How high the moon?

Today is the anniversary of the birth of Ella Fitzgerald. She was a remarkable artist. Each period of her long career is rewarding, though she deepened her art as she got older. She excelled in a wide variety of material and in every muscial setting. There is an emotional reserve or detachment in her singing, but there is also joy and an irrespressible sense of fun in her approach.

The songs that served as vehicles for her virtuosity invariably displayed her sense of fun. Listen, for example, to “How High the Moon,” “Air Mail Special,” “Flying Home,” “C Jam Blues,” or “You’ll Have to Swing It (Mr. Paganini).” The fun is vividly on display in her startling impersonation of Louis Armstrong in “Basin Street Blues.” She could also bring out the beauty in a ballad, as she did, for example, in “Stormy Weather” with Joe Pass.

Two years ago we heard from many readers when trying to weigh the relative merits of Ella, Sarah Vaughan and Billie Holiday. Musician Joe Vass seemed to me to capture Ella perfectly:

She sings the song so beautifully we naturally recognize the beauty of the singer as well. She doesn’t have to work to be noticed; she gives no sign she cares about that. She glories in the music, and that becomes her glory.

Ella became a professional singer at an early age, but the route was surprisingly indirect. Ella originally turned up at amateur night at the Apollo Theater on a bet at age 17 to perform as a dancer. She reassessed her prospects when she took a look at the competition and decided to sing instead. She performed “Judy” and “The Object of My Affection” in the style of her idol Connee Boswell (of the Boswell Sisters).

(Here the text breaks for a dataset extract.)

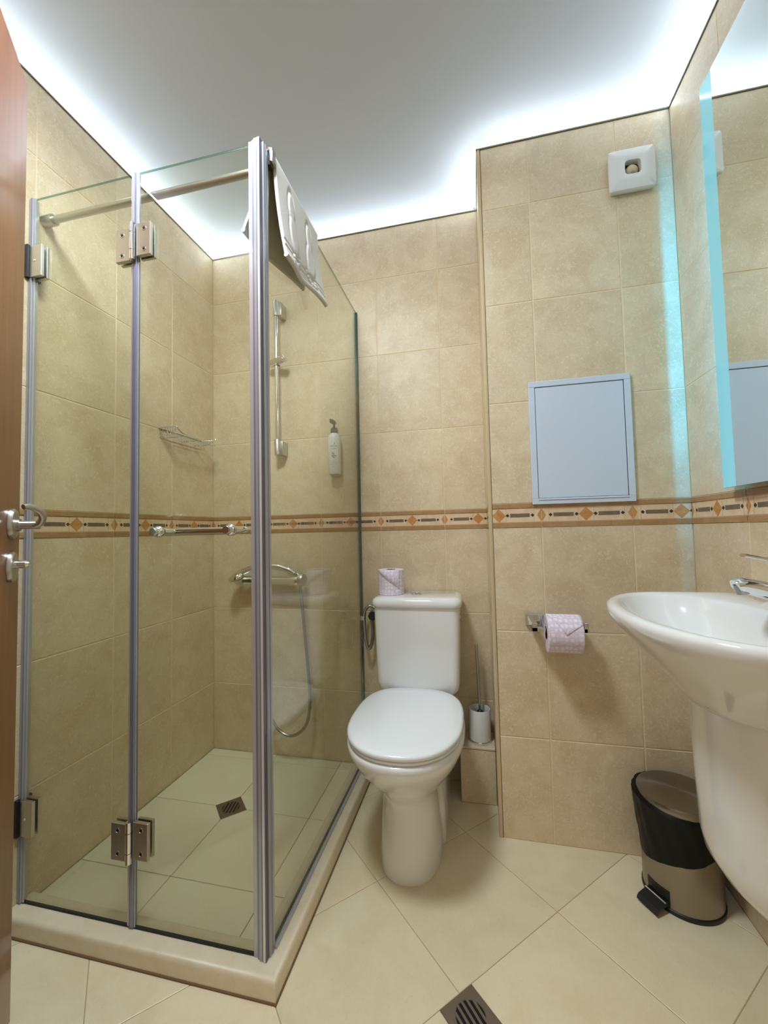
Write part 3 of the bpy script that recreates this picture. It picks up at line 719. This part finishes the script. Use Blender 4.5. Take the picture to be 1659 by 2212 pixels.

Ella won the talent show, moving on to become one of the great artists of the twentieth century. In a personal life marred by misfortune — Ella became an orphan as a teenager, ended up in reform school, and lived without a home the year before she appeared at the Apollo — her winning the talent contest as a singer was not her only good luck. Her work with Dizzie Gillespie’s band in the 1940’s added the discoveries of bebop to her repertoire. But her long association with producer/manager Norman Granz must be credited as the best thing that ever happened to her. Granz was responsible for her career from the mid-’50’s on, the period during which she became a world-renowned artist.

Granz loved good music and hated racial prejudice, perhaps in equal measure. He first brought Ella aboard his epochal Jazz at the Philharmonic concerts in the 1940’s. He became her manager in 1953. He produced the “songbook” series of albums on Verve that brought Ella the respectful attention of a wide audience. He produced Ella’s concerts around the world; she reveled in the adoration of enthusiastic European audiences and did some of her best work before them.

Granz founded Verve in part to record Ella when her contract with Decca expired, and then founded Pablo Records to resume recording her after he sold Verve. Scott Yanow’s Allmusic profile of Ella observes:

Fitzgerald’s later years were saved by Norman Granz’s decision to form…Pablo [in 1973]. Starting with a Santa Monica Civic concert in 1972 that is climaxed by Fitzgerald’s incredible version of “C Jam Blues” (in which she trades off with and “battles” five classic jazzmen), Fitzgerald was showcased in jazz settings throughout the 1970s with the likes of Count Basie, Oscar Peterson, and Joe Pass, among others.

Ella must have trusted Granz deeply. Her relationship with him was one permanent fixture in her life.

The Boswell Sisters had a hit with the W.C. Handy song “St. Louis Blues” in 1930. When Fitzgerald performed the song, she brought something special to it. In the video above from the 1979 Montreaux Jazz Festival she was backed by the Count Basie Band. You can hear America singing in that performance.